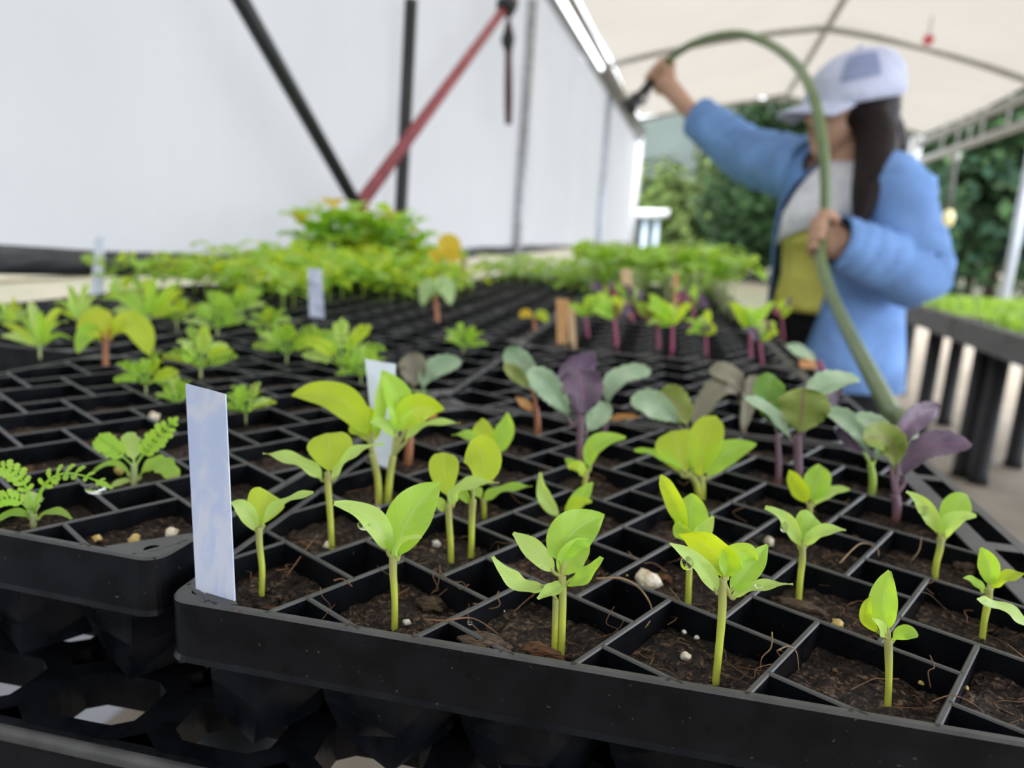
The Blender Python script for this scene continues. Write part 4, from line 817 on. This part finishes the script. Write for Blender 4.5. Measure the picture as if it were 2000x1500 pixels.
# left wall frame
pipe('wall_rail',gp(WX+.04,g0,zTop),gp(WX+.04,gEnd,zTop),.035,'galvanised','dark galvanised rail along the top of the white plastic wall')
zg=gco(atgx(1165,112,WX))[1]
bm=bmesh.new(); box(bm,(0,0,0),(.01,1,1),lambda p:gp(WX+.02+p.x*1+(EX-WX-.03)*p.z,zg+(gEnd-zg)*p.y,zTop+(zE-zTop)*p.z)); struct('trim_1',bm,'galvanised')
def wallpole(name,px0,px1,off,r,mat,label,toground=False,cat='post',ext=0):
    a=atgx(*px0,WX+off); b=atgx(*px1,WX+off); d=b-a
    if toground: b=V((b.x,b.y,0)); a=V((b.x,b.y,a.z)) if toground==2 else a
    else: b=b+d*ext; a=a-d*.35
    return pipe(name,a,b,r,mat,label,cat)
wallpole('post',(1040,0),(1007,465),.05,.03,'galvanised','grey-green post on the white wall, right of the hanging strap',True)
a=atgx(1182,300,WX+.04); pipe('post',V((a.x,a.y,0)),V((a.x,a.y,zTop)),.035,'pipe_blue','faint pale post near the far end of the white wall','post')
a=atgx(1240,400,WX); pipe('post',V((a.x,a.y,0)),V((a.x,a.y,zTop+.1)),.05,'galvanised','end post where the white wall stops and the trees begin','post')
wallpole('post',(803,0),(767,392),.05,.0235,'pole_black','upright black post on the white wall, crossed by the red strut',True)
wallpole('brace_pole',(470,0),(703,412),.12,.0195,'pole_black','slanting black pole across the white wall',cat='pole',ext=.10)
wallpole('brace_pole',(990,10),(706,395),.10,.022,'strut_red','slanting dull red strut crossing the black post',cat='pole',ext=.05)
a=atgx(990,12,WX+.11); bm=bmesh.new(); ball(bm,a,.055,2,(1,1.3,.9),.3,2); tag(obj('pipe_clamp',bm,'pole_black',origin=a),'dark clamp at the top end of the red strut','clamp')
st=empty('hanging_strap',atgx(993,40,WX+.1),'dark strap hanging from the clamp in front of the white wall','strap')
bm=bmesh.new(); P=[atgx(993,y,WX+.1) for y in (30,70,110,160,205,243)]; tube(bm,P,[.006,.03,.018,.022,.022,.018],8); obj('webbing',bm,'strap_dark',st)
bm=bmesh.new(); ball(bm,atgx(992,78,WX+.1),.035,2,(1,1,1.4)); obj('buckle',bm,'pole_black',st)
# things hanging from the right side
a=atgx(1867,296,gX2); b=atgx(1853,418,gX2); h=empty('hanging_lamp',a,'pale yellow bulb hanging on a dark cord from the right rail','lamp')
bm=bmesh.new(); tube(bm,[a,b],.028,8); obj('cord',bm,'cord_grey',h)
bm=bmesh.new(); ball(bm,a-V((0,0,.06)),.055,2,(1,1,1.4)); obj('hook',bm,'pipe_pale',h)
bm=bmesh.new(); ball(bm,b-V((0,0,.05)),.075,3,(.85,.85,1.35)); obj('bulb',bm,'bulb_yellow',h)

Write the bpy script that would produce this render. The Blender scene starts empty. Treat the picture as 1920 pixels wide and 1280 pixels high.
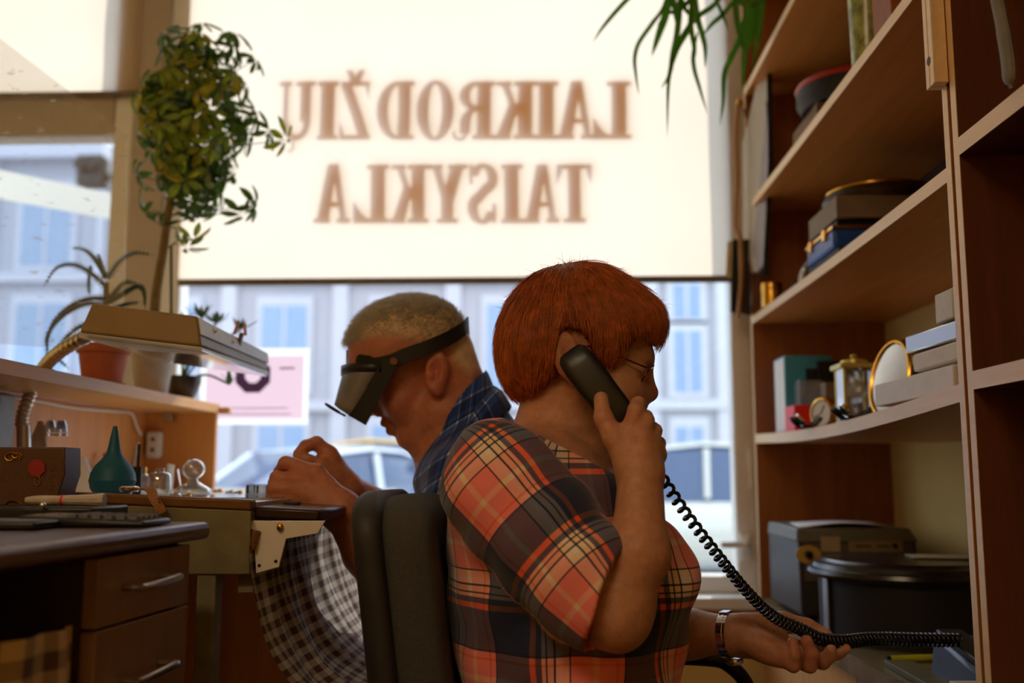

Given problem: Without the pictures, reproduce every line of the records above exactly.

Written solution:
The Blender Python script for this scene continues. Write part 4, from line 817 on. This part finishes the script. Write for Blender 4.5. Measure the picture as if it were 2000x1500 pixels.
# left wall frame
pipe('wall_rail',gp(WX+.04,g0,zTop),gp(WX+.04,gEnd,zTop),.035,'galvanised','dark galvanised rail along the top of the white plastic wall')
zg=gco(atgx(1165,112,WX))[1]
bm=bmesh.new(); box(bm,(0,0,0),(.01,1,1),lambda p:gp(WX+.02+p.x*1+(EX-WX-.03)*p.z,zg+(gEnd-zg)*p.y,zTop+(zE-zTop)*p.z)); struct('trim_1',bm,'galvanised')
def wallpole(name,px0,px1,off,r,mat,label,toground=False,cat='post',ext=0):
    a=atgx(*px0,WX+off); b=atgx(*px1,WX+off); d=b-a
    if toground: b=V((b.x,b.y,0)); a=V((b.x,b.y,a.z)) if toground==2 else a
    else: b=b+d*ext; a=a-d*.35
    return pipe(name,a,b,r,mat,label,cat)
wallpole('post',(1040,0),(1007,465),.05,.03,'galvanised','grey-green post on the white wall, right of the hanging strap',True)
a=atgx(1182,300,WX+.04); pipe('post',V((a.x,a.y,0)),V((a.x,a.y,zTop)),.035,'pipe_blue','faint pale post near the far end of the white wall','post')
a=atgx(1240,400,WX); pipe('post',V((a.x,a.y,0)),V((a.x,a.y,zTop+.1)),.05,'galvanised','end post where the white wall stops and the trees begin','post')
wallpole('post',(803,0),(767,392),.05,.0235,'pole_black','upright black post on the white wall, crossed by the red strut',True)
wallpole('brace_pole',(470,0),(703,412),.12,.0195,'pole_black','slanting black pole across the white wall',cat='pole',ext=.10)
wallpole('brace_pole',(990,10),(706,395),.10,.022,'strut_red','slanting dull red strut crossing the black post',cat='pole',ext=.05)
a=atgx(990,12,WX+.11); bm=bmesh.new(); ball(bm,a,.055,2,(1,1.3,.9),.3,2); tag(obj('pipe_clamp',bm,'pole_black',origin=a),'dark clamp at the top end of the red strut','clamp')
st=empty('hanging_strap',atgx(993,40,WX+.1),'dark strap hanging from the clamp in front of the white wall','strap')
bm=bmesh.new(); P=[atgx(993,y,WX+.1) for y in (30,70,110,160,205,243)]; tube(bm,P,[.006,.03,.018,.022,.022,.018],8); obj('webbing',bm,'strap_dark',st)
bm=bmesh.new(); ball(bm,atgx(992,78,WX+.1),.035,2,(1,1,1.4)); obj('buckle',bm,'pole_black',st)
# things hanging from the right side
a=atgx(1867,296,gX2); b=atgx(1853,418,gX2); h=empty('hanging_lamp',a,'pale yellow bulb hanging on a dark cord from the right rail','lamp')
bm=bmesh.new(); tube(bm,[a,b],.028,8); obj('cord',bm,'cord_grey',h)
bm=bmesh.new(); ball(bm,a-V((0,0,.06)),.055,2,(1,1,1.4)); obj('hook',bm,'pipe_pale',h)
bm=bmesh.new(); ball(bm,b-V((0,0,.05)),.075,3,(.85,.85,1.35)); obj('bulb',bm,'bulb_yellow',h)

Write the bpy script that would produce this render. The Blender scene starts empty. Treat the picture as 1920 pixels wide and 1280 pixels high.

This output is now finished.